A coroner in British Columbia has ruled the taser death of would-be Polish immigrant to Canada Robert Dziekanski, 40, a homicide. Dziekanski, a Polish native and non-English or French speaker, arrived at the Vancouver International Airport in October 2007 planning to immigrate and live with his mother, Zofia Cisowski, a resident of Kamloops, British Columbia. Cisowski had reportedly told her son that she would wait for him in the baggage claim area. She, however, was not allowed in the baggage claim area, and eventually left when she was told that Dziekanski, who had actually already completed the first part of the immigration process at the airport, had missed his flight from Poland.

Exact events are still a bit sketchy, but Dziekanski wandered the airport for nine hours, trying to find his mother, trying to immigrate, trying to find anyone who spoke Polish and he finally started to freak out, throwing and breaking stuff. Most people would. He was confronted by four Mounties, who reportedly stunned the screaming man multiple times, before and after cuffing him. He died. The cell phone video shown below of the incident was seized by police and kept confidential until the owner sued for its return, won and released it to the public.

In the face of public outrage, the Canadian government ordered an inquiry, and appointed former judge Thomas Braidwood to conduct it. Coroner Patrick Cullinane’s finding confirms the conclusions reached in Braidwood’s report: “The finding of Mr. Justice Braidwood was that Mr. Dziekanski died as a result of a cardiac arrhythmia. He also found that both the multiple deployments of the conducted energy weapon along with the physical altercation contributed to the circumstance leading to the fatal arrhythmia. I concur with the findings of Mr. Justice Braidwood.”

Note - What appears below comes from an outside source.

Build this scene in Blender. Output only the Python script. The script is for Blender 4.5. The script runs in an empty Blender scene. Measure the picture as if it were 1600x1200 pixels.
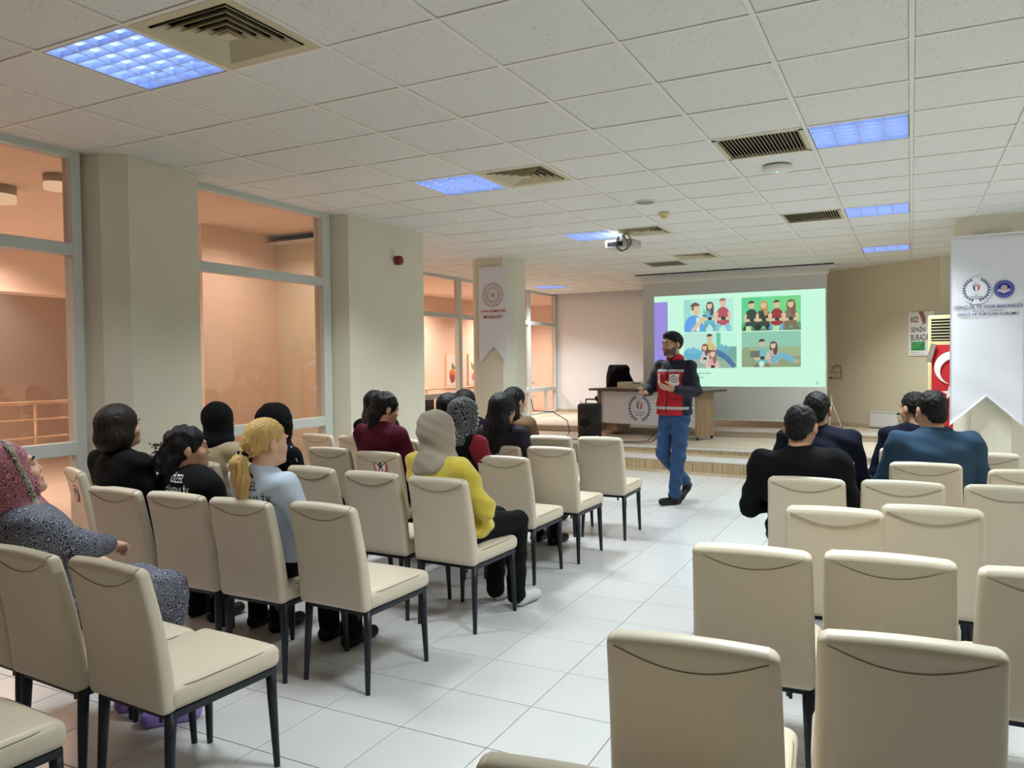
import bpy, bmesh, math, random
import numpy as np
from mathutils import Vector, Matrix
from mathutils.bvhtree import BVHTree

random.seed(7)
rng = np.random.default_rng(7)
scene = bpy.context.scene
COL = scene.collection

# ------------------------------------------------------------------ camera
CAM_H = 1.487            # lens height above the floor
CEIL = CAM_H + 1.457     # ceiling height
YAW, PITCH, ROLL, FPX = -0.4748, -0.0284, -0.0106, 1212.3
cy_, sy_, cp_, sp_ = math.cos(YAW), math.sin(YAW), math.cos(PITCH), math.sin(PITCH)
fwd = Vector((sy_ * cp_, cy_ * cp_, sp_))
rgt = Vector((cy_, -sy_, 0))
up = rgt.cross(fwd)
r2 = rgt * math.cos(ROLL) + up * math.sin(ROLL)
u2 = up * math.cos(ROLL) - rgt * math.sin(ROLL)
cam_d = bpy.data.cameras.new('camera')
cam_d.sensor_width = 36.0
cam_d.lens = 36.0 * FPX / 1600.0
cam_d.clip_start = 0.02
cam_d.clip_end = 200
cam = bpy.data.objects.new('camera', cam_d)
COL.objects.link(cam)
cam.matrix_world = Matrix(((r2.x, u2.x, -fwd.x, 0), (r2.y, u2.y, -fwd.y, 0), (r2.z, u2.z, -fwd.z, CAM_H), (0, 0, 0, 1)))
scene.camera = cam

# ------------------------------------------------------------------ world, exposure
world = bpy.data.worlds.new('world')
scene.world = world
world.use_nodes = True
world.node_tree.nodes['Background'].inputs[0].default_value = (0.75, 0.85, 1, 1)
world.node_tree.nodes['Background'].inputs[1].default_value = 0.02
scene.view_settings.view_transform = 'Standard'
scene.view_settings.look = 'None'
scene.view_settings.exposure = 0.0
scene.view_settings.gamma = 1.0
scene.view_settings.use_curve_mapping = False
scene.cycles.max_bounces = 6
scene.cycles.diffuse_bounces = 4
scene.cycles.glossy_bounces = 2
scene.cycles.transparent_max_bounces = 12
scene.cycles.use_adaptive_sampling = True
scene.cycles.adaptive_threshold = 0.02
LAMP_W = 22.0            # each ceiling panel lamp of the hall
LAMP_COLOR = (0.87, 0.97, 1.0)
LOBBY_W = 170.0           # base power of the fill lights added in the lobby
LOBBY_COLOR = (1.0, 0.92, 0.84)

# ------------------------------------------------------------------ helpers
def lin(c):
    out = []
    for v in c[:3]:
        v = v / 255.0
        out.append(v / 12.92 if v <= 0.04045 else ((v + 0.055) / 1.055) ** 2.4)
    return tuple(out)

MATS = {}
def mat(name, rgb, rough=0.6, metal=0.0, var=0.06, scale=12.0, bump=0.0, bscale=60.0, spec=0.5, coat=0.0, objvar=0.0, sheen=0.0, stretch=None):
    """procedural principled material: noise varied colour, optional bump"""
    if name in MATS: return MATS[name]
    m = bpy.data.materials.new(name); m.use_nodes = True
    nt = m.node_tree; N = nt.nodes; L = nt.links
    b = N['Principled BSDF']
    c = lin(rgb)
    tc = N.new('ShaderNodeTexCoord')
    src = tc.outputs['Object']
    if stretch:
        mp = N.new('ShaderNodeMapping'); mp.inputs['Scale'].default_value = stretch
        L.new(src, mp.inputs[0]); src = mp.outputs[0]
    nz = N.new('ShaderNodeTexNoise'); nz.inputs['Scale'].default_value = scale; nz.inputs['Detail'].default_value = 4
    L.new(src, nz.inputs['Vector'])
    mx = N.new('ShaderNodeMix'); mx.data_type = 'RGBA'
    mx.inputs[6].default_value = tuple(max(0, v * (1 - var)) for v in c) + (1,)
    mx.inputs[7].default_value = tuple(min(1, v * (1 + var)) for v in c) + (1,)
    L.new(nz.outputs[0], mx.inputs[0])
    col = mx.outputs[2]
    if objvar:
        oi = N.new('ShaderNodeObjectInfo')
        hs = N.new('ShaderNodeHueSaturation')
        mr = N.new('ShaderNodeMapRange'); mr.inputs[3].default_value = 1 - objvar; mr.inputs[4].default_value = 1 + objvar
        L.new(oi.outputs['Random'], mr.inputs[0]); L.new(mr.outputs[0], hs.inputs['Value']); L.new(col, hs.inputs['Color'])
        col = hs.outputs[0]
    L.new(col, b.inputs['Base Color'])
    b.inputs['Roughness'].default_value = rough
    b.inputs['Metallic'].default_value = metal
    b.inputs['Specular IOR Level'].default_value = spec
    b.inputs['Coat Weight'].default_value = coat
    if sheen: b.inputs['Sheen Weight'].default_value = sheen
    if bump:
        n2 = N.new('ShaderNodeTexNoise'); n2.inputs['Scale'].default_value = bscale; n2.inputs['Detail'].default_value = 3
        L.new(src, n2.inputs['Vector'])
        bp = N.new('ShaderNodeBump'); bp.inputs['Strength'].default_value = bump; bp.inputs['Distance'].default_value = 0.01
        L.new(n2.outputs[0], bp.inputs['Height']); L.new(bp.outputs[0], b.inputs['Normal'])
    MATS[name] = m
    return m

def emat(name, rgb, strength=1.0, rough=0.8):
    """material of something that gives off light"""
    if name in MATS: return MATS[name]
    m = bpy.data.materials.new(name); m.use_nodes = True
    nt = m.node_tree; N = nt.nodes
    for n in list(N):
        if n.type == 'BSDF_PRINCIPLED': N.remove(n)
    e = N.new('ShaderNodeEmission'); e.inputs[0].default_value = lin(rgb) + (1,); e.inputs[1].default_value = strength
    nt.links.new(e.outputs[0], [n for n in N if n.type == 'OUTPUT_MATERIAL'][0].inputs[0])
    MATS[name] = m
    return m

def vmat(name, attr='col', rough=0.7, emit=0.0, spec=0.4, noise=0.0):
    """material coloured by a colour attribute (printed pictures, skin)"""
    if name in MATS: return MATS[name]
    m = bpy.data.materials.new(name); m.use_nodes = True
    nt = m.node_tree; N = nt.nodes; L = nt.links
    a = N.new('ShaderNodeAttribute'); a.attribute_name = attr
    b = N['Principled BSDF']
    if emit:
        N.remove(b); e = N.new('ShaderNodeEmission'); e.inputs[1].default_value = emit
        L.new(a.outputs[0], e.inputs[0]); L.new(e.outputs[0], N['Material Output'].inputs[0])
    else:
        L.new(a.outputs[0], b.inputs['Base Color']); b.inputs['Roughness'].default_value = rough
        b.inputs['Specular IOR Level'].default_value = spec
    MATS[name] = m
    return m

class MB:
    """collects shapes into one mesh"""
    def __init__(s): s.v = []; s.f = []; s.c = []
    def add(s, vs, fs, col=None, M=None):
        o = len(s.v)
        if M is not None: vs = [tuple(M @ Vector(v)) for v in vs]
        s.v += [tuple(v) for v in vs]; s.f += [tuple(i + o for i in f) for f in fs]
        s.c += [col] * len(fs)
        return s
    def box(s, x0, x1, y0, y1, z0, z1, col=None, M=None):
        vs = [(x0, y0, z0), (x1, y0, z0), (x1, y1, z0), (x0, y1, z0), (x0, y0, z1), (x1, y0, z1), (x1, y1, z1), (x0, y1, z1)]
        return s.add(vs, [(0, 3, 2, 1), (4, 5, 6, 7), (0, 1, 5, 4), (1, 2, 6, 5), (2, 3, 7, 6), (3, 0, 4, 7)], col, M)
    def bbox(s, x0, x1, y0, y1, z0, z1, b=0.005, M=None):
        """box with chamfered edges"""
        h = ((x1 - x0) / 2, (y1 - y0) / 2, (z1 - z0) / 2); c = ((x0 + x1) / 2, (y0 + y1) / 2, (z0 + z1) / 2)
        v, f = rbox(h[0], h[1], h[2], min(b, min(h) * 0.95), 1, 1, 1, 1)
        return s.add([(p[0] + c[0], p[1] + c[1], p[2] + c[2]) for p in v], f, None, M)
    def tube(s, pts, r, n=8, cap=True, col=None):
        pts = [Vector(p) for p in pts]; k = len(pts)
        rr = r if isinstance(r, (list, tuple)) else [r] * k
        vs = []; prev = None
        for i, p in enumerate(pts):
            t = (pts[min(i + 1, k - 1)] - pts[max(i - 1, 0)]).normalized()
            if prev is None:
                a = Vector((0, 0, 1)) if abs(t.z) < 0.9 else Vector((1, 0, 0))
                nrm = t.cross(a).normalized()
            else:
                nrm = (prev - t * prev.dot(t)).normalized()
            prev = nrm; bn = t.cross(nrm)
            for j in range(n):
                th = 2 * math.pi * j / n
                vs.append(p + (nrm * math.cos(th) + bn * math.sin(th)) * rr[i])
        fs = []
        for i in range(k - 1):
            for j in range(n):
                fs.append((i * n + j, i * n + (j + 1) % n, (i + 1) * n + (j + 1) % n, (i + 1) * n + j))
        if cap:
            fs.append(tuple(reversed(range(n)))); fs.append(tuple(range((k - 1) * n, k * n)))
        return s.add(vs, fs, col)
    def lathe(s, prof, n=20, c=(0, 0, 0), axis='z', col=None):
        vs = []; fs = []
        for (r, h) in prof:
            for j in range(n):
                th = 2 * math.pi * j / n
                p = (r * math.cos(th), r * math.sin(th), h)
                if axis == 'x': p = (p[2], p[0], p[1])
                if axis == 'y': p = (p[0], p[2], p[1])
                vs.append((p[0] + c[0], p[1] + c[1], p[2] + c[2]))
        for i in range(len(prof) - 1):
            for j in range(n):
                fs.append((i * n + j, i * n + (j + 1) % n, (i + 1) * n + (j + 1) % n, (i + 1) * n + j))
        fs.append(tuple(reversed(range(n)))); fs.append(tuple(range((len(prof) - 1) * n, len(prof) * n)))
        return s.add(vs, fs, col)
    def prism(s, poly, z0, z1, col=None, M=None):
        """polygon in xy extruded along z"""
        n = len(poly)
        vs = [(p[0], p[1], z0) for p in poly] + [(p[0], p[1], z1) for p in poly]
        fs = [tuple(reversed(range(n))), tuple(range(n, 2 * n))] + [(i, (i + 1) % n, n + (i + 1) % n, n + i) for i in range(n)]
        return s.add(vs, fs, col, M)
    def mesh(s, name):
        me = bpy.data.meshes.new(name); me.from_pydata(s.v, [], s.f); me.update()
        if any(c is not None for c in s.c):
            at = me.color_attributes.new('col', 'FLOAT_COLOR', 'CORNER')
            vals = []
            for p, c in zip(me.polygons, s.c):
                vals += list((lin(c) if c is not None else (0.5, 0.5, 0.5)) + (1.0,)) * p.loop_total
            at.data.foreach_set('color', vals)
        return me
    def obj(s, name, m, parent=None, smooth=False, **kw):
        return link(name, s.mesh(name), m, parent, smooth, **kw)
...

Though Canadian law doesn’t apparently require that a responsible party be found and tried every time the word homicide is used, Braidwood’s report concluded that the four officers acted precipitously, used excessive force, and perjured themselves when giving testimony. He concluded that tasers can in fact kill under certain circumstances, that officers need specialized training, that reports should be filed whenever a taser is used, and that the devices themselves should be subjected to independent testing.